Materials provided ::
_ _ _ _ _
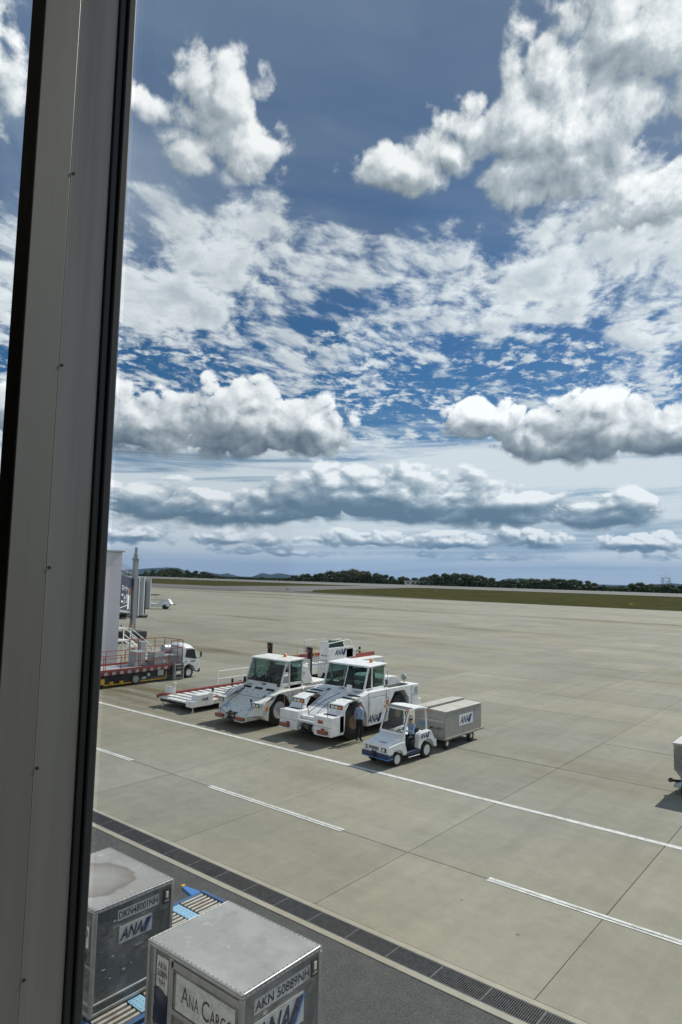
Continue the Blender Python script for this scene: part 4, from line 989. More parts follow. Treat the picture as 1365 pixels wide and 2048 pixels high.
# ---------------------------------------------------------------- people
def person(name, label, loc, rz, J, parent_scale=1.0, look=0.0):
    """J: joint -> (x, y, z, rx, ry); the figure faces -Y before it is turned"""
    chain = ['pelvis', 'waist', 'chest', 'collar', 'neck', 'jaw', 'crown']
    E_ = list(zip(chain, chain[1:]))
    for s in 'LR':
        E_ += [('collar', 'shoulder' + s), ('shoulder' + s, 'elbow' + s), ('elbow' + s, 'wrist' + s), ('wrist' + s, 'palm' + s)]
        E_ += [('pelvis', 'hip' + s), ('hip' + s, 'knee' + s), ('knee' + s, 'ankle' + s), ('ankle' + s, 'toe' + s)]
    idx = {k: i for i, k in enumerate(J)}
    vs = [J[k][:3] for k in J]; rad = [J[k][3:5] for k in J]; kind = [k.rstrip('LR') if k[-1] in 'LR' else k for k in J]
    edges = [(idx[a], idx[b]) for a, b in E_]
    # five short finger chains from each palm
    for s in 'LR':
        p = Vector(J['palm' + s][:3]); w = Vector(J['wrist' + s][:3]); d = (p - w).normalized()
        side = Vector((1 if s == 'R' else -1, 0, 0)); lat = Vector((0, -1, 0)); lat = (lat - d*lat.dot(d)).normalized(); cu = d.cross(lat)
        for k, (o, ln) in enumerate(((-0.030, .065), (-0.010, .078), (0.010, .082), (0.030, .072), (0.042, .05))):
            st = p + lat*o*0.9 if k < 4 else p - d*0.03 + lat*0.03
            dr_ = d if k < 4 else (d*0.6 + lat*0.8).normalized()
            i0 = len(vs); vs.append(tuple(st + dr_*0.02)); vs.append(tuple(st + dr_*ln*0.6 + cu*0.008)); vs.append(tuple(st + dr_*ln + cu*0.022))
            rad += [(.010, .010), (.009, .009), (.0075, .0075)]; kind += ['finger']*3
            edges += [(idx['palm' + s], i0), (i0, i0 + 1), (i0 + 1, i0 + 2)]
    me = bpy.data.meshes.new('body'); me.from_pydata(vs, edges, [])
    o = bpy.data.objects.new('body', me); col.objects.link(o)
    sk = o.modifiers.new('skin', 'SKIN'); sk.use_smooth_shade = True
    for i, (rx, ry) in enumerate(rad): me.skin_vertices[0].data[i].radius = (rx, ry)
    me.skin_vertices[0].data[idx['pelvis']].use_root = True
    ss = o.modifiers.new('sub', 'SUBSURF'); ss.levels = 2; ss.render_levels = 2
    bpy.context.view_layer.update()
    em = bpy.data.meshes.new_from_object(o.evaluated_get(bpy.context.evaluated_depsgraph_get()))
    bpy.data.objects.remove(o)
    mats = ['skin', 'shirt', 'trousers', 'shoe']
    em.materials.clear()
    for m_ in mats: em.materials.append(M[m_])
    segs_ = []
    for a, b_ in edges:
        ka, kb = kind[a], kind[b_]; pr = {ka, kb}
        mi = 0
        if 'toe' in pr: mi = 3
        elif pr & {'knee', 'hip'} : mi = 2
        elif 'wrist' in pr and 'palm' in pr or 'finger' in pr: mi = 0
        elif pr & {'neck', 'jaw', 'crown'}: mi = 0
        else: mi = 1
        segs_.append((Vector(vs[a]), Vector(vs[b_]), mi))
    for p in em.polygons:
        c = p.center; best = None
        for a, b_, mi in segs_:
            ab = b_ - a; tt = max(0, min(1, (c - a).dot(ab)/max(ab.length_squared, 1e-9))); dd = (c - a - ab*tt).length
            if best is None or dd < best[0]: best = (dd, mi)
        p.material_index = best[1]; p.use_smooth = True
    t = thing(name, label, 'person', loc, rz)
    bo = bpy.data.objects.new('body', em); col.objects.link(bo); bo.parent = t
    hd = Vector(J['crown'][:3]); jw = Vector(J['jaw'][:3]); up_ = (hd - jw).normalized()
    q = Matrix.Rotation(look, 4, 'Z')
    cc_ = jw.lerp(hd, 0.62)
    # cap with peak, eyes, ears
    bb = MB(); bb.lathe([(0.088, -0.01), (0.097, 0.02), (0.095, 0.06), (0.075, 0.095), (0.03, 0.112), (0.001, 0.113), (0.001, -0.01)], (0, 0, 0), 'z', 18)
    bb.hexa([(-0.07, -0.15, -0.015), (0.07, -0.15, -0.015), (0.085, -0.05, 0.005), (-0.085, -0.05, 0.005), (-0.065, -0.15, -0.005), (0.065, -0.15, -0.005), (0.085, -0.05, 0.02), (-0.085, -0.05, 0.02)])
    c_ = bb.build('cap', M['cap'], t, smooth=True); c_.matrix_local = Matrix.Translation(cc_ + Vector((0, 0, 0.028))) @ q
    bb = MB(); bb.lathe([(0.082, -0.07), (0.092, -0.02), (0.091, 0.0), (0.001, 0.0), (0.001, -0.07)], (0, 0.018, 0), 'z', 16); h_ = bb.build('hair', M['shoe'], t, smooth=True); h_.matrix_local = Matrix.Translation(cc_ + Vector((0, 0, 0.02))) @ q
    bb = MB()
    for s in (1, -1): bb.lathe([(0.001, -0.012), (0.010, -0.006), (0.010, 0.006), (0.001, 0.012)], (s*0.032, -0.083, 0), 'x', 8)
    e_ = bb.build('eyes', M['shoe'], t); e_.matrix_local = Matrix.Translation(cc_ + Vector((0, 0, -0.035))) @ q
    bb = MB(); bb.hexa([(-0.014, -0.108, -0.03), (0.014, -0.108, -0.03), (0.014, -0.07, -0.03), (-0.014, -0.07, -0.03), (-0.006, -0.094, 0.02), (0.006, -0.094, 0.02), (0.006, -0.07, 0.02), (-0.006, -0.07, 0.02)]); n_ = bb.build('nose', M['skin'], t, bevel=0.004); n_.matrix_local = Matrix.Translation(cc_ + Vector((0, 0, -0.055))) @ q
    bb = MB(); bb.box(-0.024, 0.024, -0.088, -0.075, -0.004, 0.004); n_ = bb.build('mouth', M['rust'], t); n_.matrix_local = Matrix.Translation(cc_ + Vector((0, 0, -0.105))) @ q
    bb = MB()
    for s in (1, -1): bb.lathe([(0.001, -0.008), (0.02, -0.004), (0.02, 0.006), (0.001, 0.01)], (s*0.086, 0.0, 0), 'x', 8)
    e_ = bb.build('ears', M['skin'], t); e_.matrix_local = Matrix.Translation(cc_ + Vector((0, 0, -0.05))) @ q
    return t


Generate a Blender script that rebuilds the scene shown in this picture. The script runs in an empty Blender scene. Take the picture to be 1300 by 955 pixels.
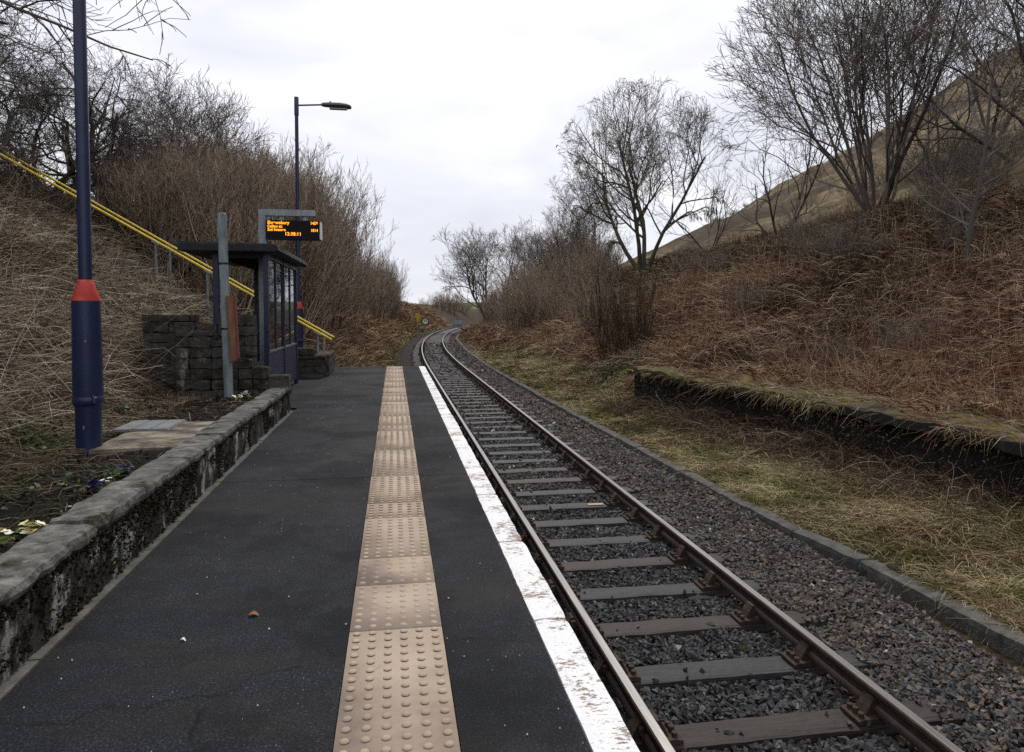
import bpy, math, random
import numpy as np
from math import sin, cos, pi, radians, tan, atan2, sqrt

R = np.random.default_rng(7)
random.seed(7)
SC = bpy.context.scene
COL = SC.collection

# ------------------------------------------------------------------ helpers
def tag(o, label=None, cat=None, group=None, kind=None):
    if label: o['label'] = label
    if cat: o['category'] = cat
    if group: o['group'] = group
    if kind: o['kind'] = kind
    return o

def empty(name, loc, label=None, cat=None, group=None, kind=None):
    o = bpy.data.objects.new(name, None); COL.objects.link(o)
    o.location = loc; o.empty_display_size = .2
    return tag(o, label, cat, group, kind)

def raw_mesh(name, V, F=None, quads=None, tris=None, rnd=None, smooth=False):
    """V (n,3) array; quads (m,4) / tris (k,3) arrays or F a list of faces"""
    me = bpy.data.meshes.new(name)
    V = np.asarray(V, dtype=np.float32)
    if F is not None:
        me.from_pydata([tuple(v) for v in V], [], F)
    else:
        idx = []; starts = []; n = 0
        if quads is not None and len(quads):
            q = np.asarray(quads, dtype=np.int32); idx.append(q.ravel())
            starts.append(np.arange(len(q)) * 4); n = len(q) * 4
        if tris is not None and len(tris):
            t = np.asarray(tris, dtype=np.int32); idx.append(t.ravel())
            starts.append(n + np.arange(len(t)) * 3)
        idx = np.concatenate(idx); starts = np.concatenate(starts).astype(np.int32)
        me.vertices.add(len(V)); me.vertices.foreach_set('co', V.ravel())
        me.loops.add(len(idx)); me.loops.foreach_set('vertex_index', idx)
        me.polygons.add(len(starts)); me.polygons.foreach_set('loop_start', starts)
    me.update(calc_edges=True)
    if smooth:
        me.polygons.foreach_set('use_smooth', np.ones(len(me.polygons), dtype=bool))
    if F is None and quads is None:      # stones keep hard facets
        me.polygons.foreach_set('use_smooth', np.zeros(len(me.polygons), dtype=bool))
    if rnd is not None:
        a = me.attributes.new('rnd', 'FLOAT', 'POINT')
        a.data.foreach_set('value', np.asarray(rnd, dtype=np.float32))
    return me

def link(name, me, mat, parent=None, loc=(0, 0, 0)):
    o = bpy.data.objects.new(name, me); COL.objects.link(o)
    if mat is not None and not me.materials: me.materials.append(mat)
    if parent is not None: o.parent = parent
    o.location = loc
    return o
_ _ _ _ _
Directions ::
Copy exactly the part of the material above that opens with the line containing "Generate a Blender" and closes with the line containing "COL = SC.collection", ends included. Drop the images.

Answer ::
Generate a Blender script that rebuilds the scene shown in this picture. The script runs in an empty Blender scene. Take the picture to be 1300 by 955 pixels.
import bpy, math, random
import numpy as np
from math import sin, cos, pi, radians, tan, atan2, sqrt

R = np.random.default_rng(7)
random.seed(7)
SC = bpy.context.scene
COL = SC.collection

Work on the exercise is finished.